The solidarity of the Chinese race is one of the reasons it has lasted so long upon the earth, and its civilisation remained the same. It is twenty-one centuries since the Emperor Tze Hoang-ti said "Good government is impossible under a multiplicity of masters," and did away with the feudal system. It is twelve centuries since the Chinese found out what Burns only taught us the other day, that "A man's a man for a' that," and, giving up the idea of rank, began to fill posts by competitive examinations. Another of their most remarkable methods we shall probably copy whenever we begin seriously to consider Imperial Federation. They never send any man to be an official in his own province. Thus we should have Canadian officials in places of trust here or in Australia, and Australians in England or Canada. _And to each province in China so many Government posts, civil and military, are assigned._ If England had followed this method, there might be the United States of England now instead of America, for no system is better calculated to knit closely together the outlying regions of a great empire, than that in accordance with which every official in turn has to be examined as to his qualifications for office at the capital, and to return there to pay his respects to his sovereign before entering upon each new office.
The contemplation of China is discouraging: to think it got so far so long ago, and yet has got no farther! The Emperor Hoang-ti, who lived 200 B.C., may be supposed to have foreseen the deadening effect that government by literary men has upon a nation, for he burnt all their books except those that treat of practical arts.
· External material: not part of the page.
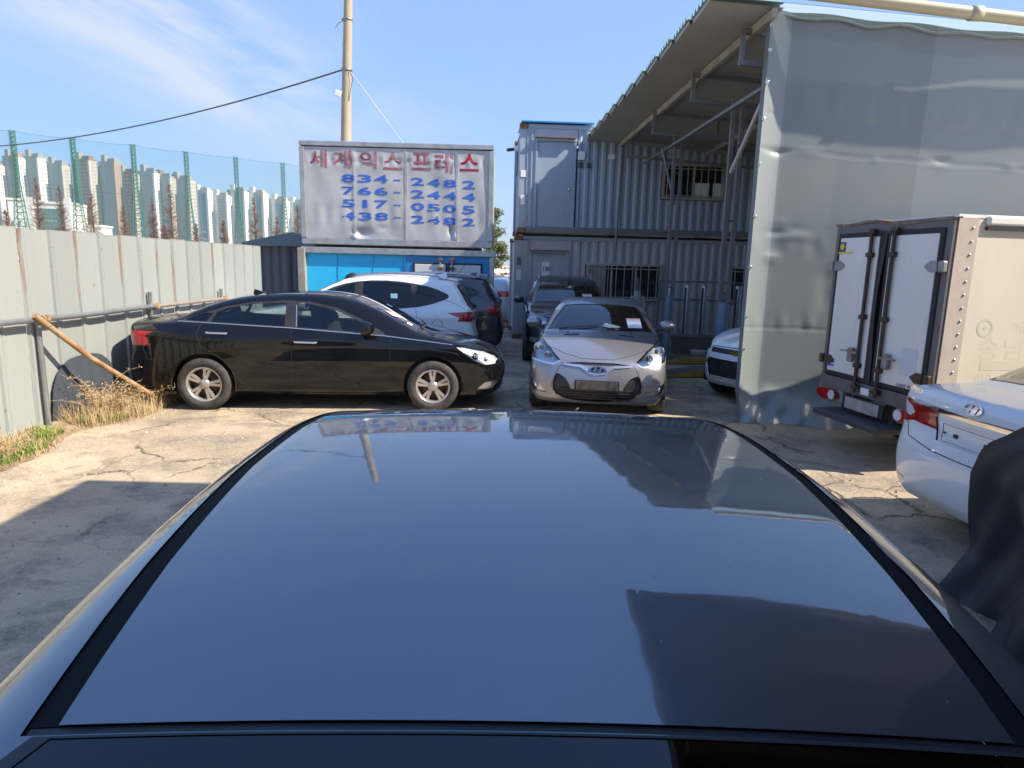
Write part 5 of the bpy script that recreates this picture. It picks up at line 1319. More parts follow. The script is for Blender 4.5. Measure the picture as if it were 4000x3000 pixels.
for t, z1, zd0, m, knob in ((lo, 2.50, .12, lom, False), (up, 2.46, .16, upm, True)):
    b = MB(); b.box((.28, .03, 1.3), (.24, .05, 2.36)); b.build('flat_panel', m, t)
    b = MB(); b.box((.30, .0, 1.3), (.035, .05, 2.3)); b.box((.19, .0, 1.3), (.02, .03, 2.3)); b.build('panel_rib', m, t)
    b = MB(); b.box((.88, .03, z1 - .12), (1.06, .05, .30)); b.build('lintel_panel', m, t)
    fr = thing_part('door', t)
    for (c_, d_) in (((.41, .015, 1.18), (.05, .09, 2.12)), ((1.35, .015, 1.18), (.06, .09, 2.12)), ((.88, .010, 2.20), (.98, .11, .06))): b = MB(); b.box(c_, d_, bevel=.006); b.build('door_frame', m, fr)
    b = MB(); b.box((.88, .035, 1.15), (.88, .04, 2.04), bevel=.006); b.build('door_leaf', m, fr)
    b = MB(); b.box((.86, -.075, 2.245), (.98, .10, .018)); b.build('rain_lip', rustb, fr)
    if knob: b = MB(); b.sphere((1.23, -.04, 1.05), .034, 12, 8); b.tube([(1.23, 0, 1.05), (1.23, -.04, 1.05)], .014, 8); b.build('door_knob', CHROME, fr)
window(lo, 1.86, 3.74, 1.06, 1.93, 9, 3)
b = MB(); b.box((2.10, -.035, 1.50), (.46, .02, .84)); b.build('window_board', pmat('grey_board', (.33, .32, .30), rough=.7, var=.5, vscale=5), lo)
window(lo, 5.55, 6.85, 1.05, 1.93, 6, 2)
wu = window(up, 3.56, 5.08, .92, 1.72, 9, 2)
# daylight through the rear window of the upper room, painted as pale panes
for (x, w_) in ((4.55, .36), (4.95, .24)): b = MB(); b.box((x, .036, 1.13), (w_, .004, .36)); b.build('daylight_pane', pmat('painted_daylight', (.85, .88, .92), rough=.9), wu)
# vents, stickers and papers
b = MB(); b.prism([(-.085, -.10), (.085, -.10), (.085, .05)] + [(.085 * math.cos(t), .05 + .05 * math.sin(t)) for t in np.linspace(.3, 2.8, 6)] + [(-.085, .05)], lambda u, v, w: (1.50 + u, -.06 + w, 1.86 + v), .09); b.build('vent_hood', pmat('white_enamel', (.75, .76, .76)), up)
b = MB(); b.box((2.25, -.006, 1.86), (.16, .006, .12)); b.build('white_notice', WHITEPAPER, up)
stm = pmat('dark_code_print', (.05, .05, .05), rough=.6)
for x in (1.50, 1.70):
    for k in range(3): b = MB(); b.box((x, -.007, 1.68 - k * .045), (.14, .004, .028)); b.build('code_marking', stm, up)
for k in range(4): b = MB(); b.box((.12, -.012, 2.04 - k * .05), (.10, .004, .024)); b.build('code_marking', stm, lo)
for (t, x, z, w_, h_) in ((lo, .12, 1.62, .13, .26), (up, .10, 1.40, .12, .16), (up, .10, .78, .10, .22)): b = MB(); b.box((x, -.012, z), (w_, .005, h_)); b.build('paper_label', WHITEPAPER, t)
b = MB(); b.box((.80, -.012, 1.78), (.20, .008, .36)); pp = b.build('door_notice', WHITEPAPER, lo)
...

He was even as advanced as Mr Auberon Herbert, and warned rulers against the multiplication of unnecessary laws. Laotze, China's greatest sage, although too spiritually-minded a man to have gained such a following as was afterwards obtained by Confucius, again insists that the spiritual weapons of this world cannot be formed by laws and regulations: "Prohibitory enactments, and too constant intermeddling in political and social matters, merely produce the evils they are intended to avert. The ruler is above all things to practise _wu-wei_, or inaction."
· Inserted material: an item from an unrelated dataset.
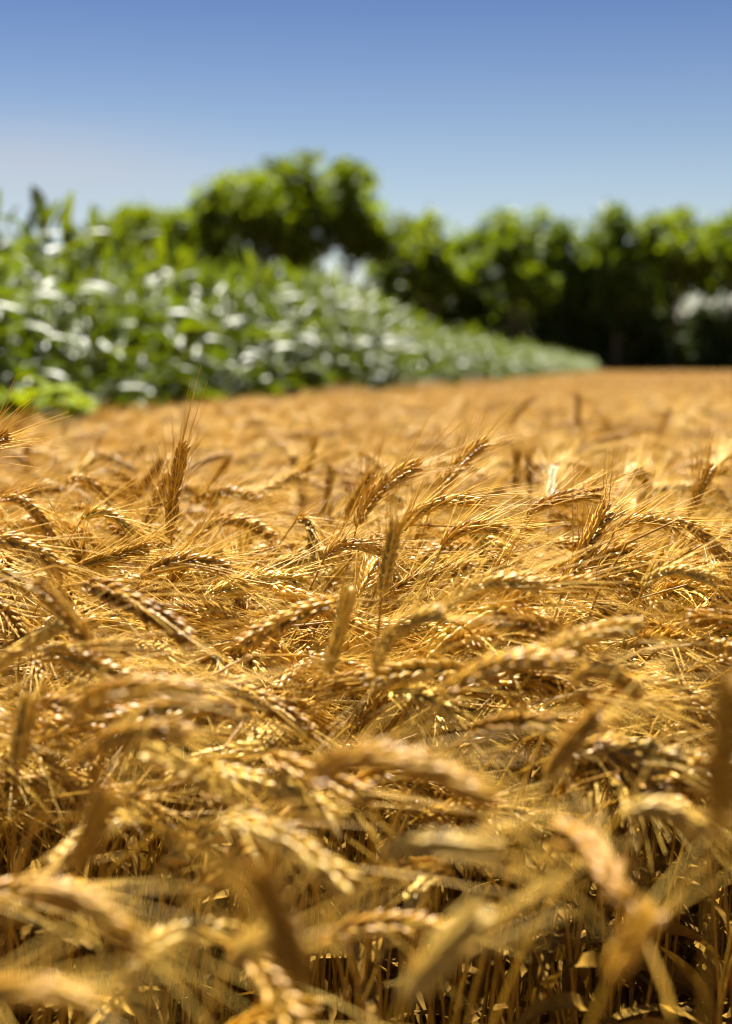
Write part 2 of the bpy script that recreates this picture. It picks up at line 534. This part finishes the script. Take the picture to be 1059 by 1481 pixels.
cset = set(chosen)
front = sorted([i for i in chosen if plants[i][0] == 0], key=lambda i: plants[i][1])
rank = {i: k for k, i in enumerate(front)}
CORN_LAB = {}
for i in chosen:
    row, s, x, y, a, sc, v = plants[i]
    px = 529.5 + FPX * x / y
    if row > 0:
        lab = "green corn plant just behind the front row, only upper leaves showing"
        grp = "corn plants behind the front row"
    else:
        lab = "one of the small far corn plants merging towards the end of the row"
        grp = "corn plants in the front row"
        if px < 30: lab = "tall dark leaved corn plant at the left edge of the photo"
        elif px < 120: lab = "corn plant standing just behind the lime green weed"
        elif px < 230: lab = "corn plant just right of the weed, pale glossy leaves"
        elif px < 420: lab = "corn plant below the tallest broad trees, leaves shining pale"
        elif px < 560: lab = "corn plant in front of the pale sky gap under the trees"
    CORN_LAB[i] = (lab, grp)
nparts = 0
for i in chosen:
    row, s, x, y, a, sc, v = plants[i]
    st, leaves, mg = CORN[v]
    if row == 0 and y < 11.5 or row == 1 and y < 7.5:
        o = link("corn_plant", None)
        link("stalk", st, o)
        for me, la, z in leaves:
            l = link("leaf", me, o)
            l.location = (0, 0, z); l.rotation_euler = (0, 0, la)
    else:
        o = link("corn_plant", mg)
    o.location = (x, y, 0); o.rotation_euler = (0, 0, a); o.scale = (sc, sc, sc)
    tag(o, CORN_LAB[i][0], "corn", CORN_LAB[i][1])

# ------------------------------------------------------------------ many copies as one object (geometry nodes on a point cloud)
def scatter(name, sources, pts, rot, scl, idx, label, category=None):
    me = bpy.data.meshes.new(name)
    me.vertices.add(len(pts))
    me.vertices.foreach_set("co", np.asarray(pts, np.float32).ravel())
    for an, ty, dat in (("turn", 'FLOAT_VECTOR', rot), ("size", 'FLOAT_VECTOR', scl)):
        at_ = me.attributes.new(an, ty, 'POINT')
        at_.data.foreach_set("vector", np.asarray(dat, np.float32).ravel())
    at_ = me.attributes.new("which", 'INT', 'POINT')
    at_.data.foreach_set("value", np.asarray(idx, np.int32))
    o = link(name, me)
    ng = bpy.data.node_groups.new(name, 'GeometryNodeTree')
    ng.interface.new_socket("Geometry", in_out='INPUT', socket_type='NodeSocketGeometry')
    ng.interface.new_socket("Geometry", in_out='OUTPUT', socket_type='NodeSocketGeometry')
    N, L = ng.nodes.new, ng.links.new
    gi_, go = N("NodeGroupInput"), N("NodeGroupOutput")
    iop = N("GeometryNodeInstanceOnPoints")
    ci = N("GeometryNodeCollectionInfo")
    col = bpy.data.collections.new(name + "_sources")       # never linked to the scene
    for k, sm in enumerate(sources):
        so = bpy.data.objects.new("%s_source_%02d" % (name, k), sm)
        col.objects.link(so)
    ci.inputs['Collection'].default_value = col
    ci.inputs['Separate Children'].default_value = True
    ci.inputs['Reset Children'].default_value = True
    iop.inputs['Pick Instance'].default_value = True
    def attr(nm, ty):
        a = N("GeometryNodeInputNamedAttribute"); a.data_type = ty
        a.inputs['Name'].default_value = nm
        return [s_ for s_ in a.outputs if s_.name == 'Attribute' and s_.enabled][0]
    L(gi_.outputs[0], iop.inputs['Points'])
    L(ci.outputs[0], iop.inputs['Instance'])
    L(attr("which", 'INT'), iop.inputs['Instance Index'])
    er = N("FunctionNodeEulerToRotation")
    L(attr("turn", 'FLOAT_VECTOR'), er.inputs[0])
    L(er.outputs[0], iop.inputs['Rotation'])
    L(attr("size", 'FLOAT_VECTOR'), iop.inputs['Scale'])
    L(iop.outputs[0], go.inputs[0])
    md = o.modifiers.new("scatter", 'NODES')
    md.node_group = ng
    tag(o, label, category, None, 'stuff')
    return o


rest = [p for i, p in enumerate(plants) if i not in cset]
scatter("corn_field", [c[2] for c in CORN],
        [(p[2], p[3], 0) for p in rest], [(0, 0, p[4]) for p in rest], [(p[5],) * 3 for p in rest], [p[6] for p in rest],
        "rows of green corn filling the field behind its front plants", "corn")

# the lime-green weed at the corner of the corn
wrng = np.random.default_rng(9)
wx, wy = at(45, 590, 4.9)[:2]
weed = link("broadleaf_weed", None)
weed.location = (wx, wy, 0)
tag(weed, "bright lime green leafy weed between wheat and corn at the left edge", "weed")
sb = MB()
tips = []
for k in range(14):
    a = k * 2.4; r = 0.03 + 0.14 * wrng.random(); h = 0.88 + 0.11 * wrng.random()
    P = np.array([[0, 0, -0.02], [math.cos(a) * r * .3, math.sin(a) * r * .3, h * .5], [math.cos(a) * r, math.sin(a) * r, h]])
    tt = np.linspace(0, 1, 7)[:, None]
    C = P[0] * (1 - tt) ** 2 + 2 * P[1] * tt * (1 - tt) + P[2] * tt ** 2
    sb.add(*tubes(C[None], np.linspace(.006, .002, 7)[None], 6))
    tips.append(C)
link("stem", sb.mesh("stem", M_CSTEM), weed)
lb = MB()
for C in tips:
    for k in range(9):
        c = C[min(6, 3 + k // 2)] + wrng.normal(size=3) * 0.008
        b = corn_leaf_mb(wrng, 0.11 + 0.07 * wrng.random(), 0.07, R(25 + 30 * wrng.random()), R(60), wrng.normal() * .3)
        lb.merge(b, rotz(wrng.random() * 6.28, c))
link("leaves", lb.mesh("leaves", M_WEED), weed)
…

The Chinese, it seems, experimented in socialism eight centuries ago. The Emperor Chin-tsung II., at a very early age, and led thereto by Wu-gan-chi, the compiler of a vast encyclopædia, conceived the idea that "the State should take the entire management of commerce, industry, and agriculture into its own hands, with the view of succouring the working classes and preventing their being ground to the dust by the rich." To quote again from W. D. Babington's _Fallacies of Race Theories_: "The poor were to be exempt from taxation, land was to be assigned to them, and seed-corn provided. Every one was to have a sufficiency; there were to be no poor and no over-rich. The literati in vain resisted the innovations, the fallacy of which they demonstrated from their standpoint. The specious arguments of the would-be reformer convinced the young Emperor and gained the favour of the people. Wu-gan-chi triumphed. The vast province of Shensi was chosen as the theatre for the display of the great social experiment that was to regenerate mankind. The result was failure, complete and disastrous. The people, neither driven by want nor incited by the hope of gain, ceased to labour; and the province was soon in a fair way to become a desert." Mencius, Confucius' greatest follower, taught that "the people are the most important element in the country, and the ruler is the least." Mencius openly said that if a ruler did not rule for his people's good it was a duty to resist his authority and depose him.
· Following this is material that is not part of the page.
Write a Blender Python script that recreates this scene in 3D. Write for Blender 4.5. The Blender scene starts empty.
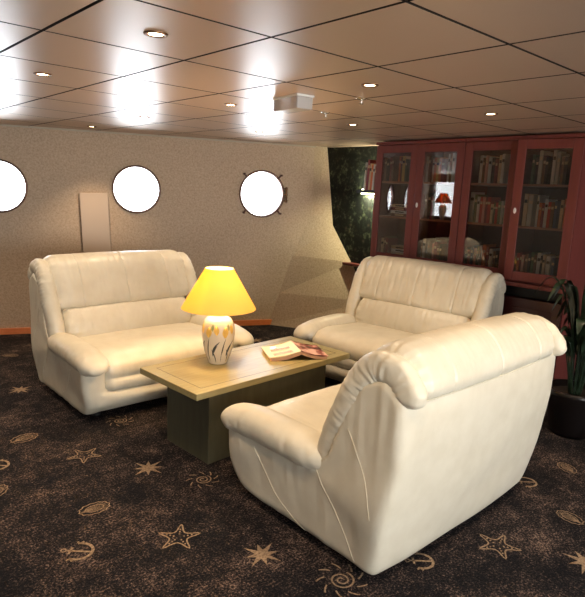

Whilst other nations have vaguely asked _Quis custodiet custodes?_ the Chinese invented the College of Censors and the Tribunal of History, both selected from their most distinguished scholars. It is the duty of Censors to remonstrate with the Emperor when necessary, as well as to report to the College, or to the Emperor himself, any breach of propriety in courts of justice or elsewhere. They have no especial office but to notice the doings of other officials. The Tribunal of History is busy recording the events of each Emperor's reign; but no Emperor has ever seen what is written about him, nor is any history published till the dynasty of which it treats is at an end. Chinese history is full of examples of the courage and adherence to truth with which the members of this tribunal have been inspired.
It is all so beautiful in description, one sighs in thinking it over. But it must be remembered that it was yet more beautiful, startlingly beautiful, at the period of the world's history when it was all originated, and that to this day the Chinese peasant enjoys a degree of liberty and immunity from Government interference unknown on the Continent of Europe. There is no passport system; he can travel where he pleases; he can form and join any kind of association; his Press was free till the Empress Tze Hsi, probably inspired by Russian influence, issued her edict against it in 1898; his right of public meeting and free speech are still unquestioned. Public readers and trained orators travel about the country instructing the people. The system of appealing to the people by placarding the walls has been very far developed in China. There is there complete liberty of conscience. And at the same time, as all people who know China will testify, the moral conscience of the people is so educated that an appeal to it never falls flat, as it often would in England. Try to stop two men fighting, saying it is wrong to fight, and you will hear no one say in China, "Oh, let them fight it out!" Appeal to the teaching of Confucius, and every Chinaman will treat you with respect, and at least try to appear guided by it. How far in Europe would this be the case with a citation from the Bible?
The system of education, the crippling of the women by footbinding, and consequent enfeebling of the race, together with the subsequent resort to opium-smoking, are the three apparent evil influences that spoil what otherwise seems so ideal a system of civilisation. Possibly we should add to this, that the system of Confucius--China's great teacher--is merely a system of ethics, and that thus for generations the cultured portion of the nation has tried to do without a religion, although falling back upon Taoism and Buddhism to meet the needs of the human heart. That any civilisation should have lasted so long without a living religion is surprising. But Buddhism has evidently had an enormous influence upon China, though its temples are crumbling now, its priests rarely knowing even its first elements. The good that it could do for China it has done. And now another influence is needed.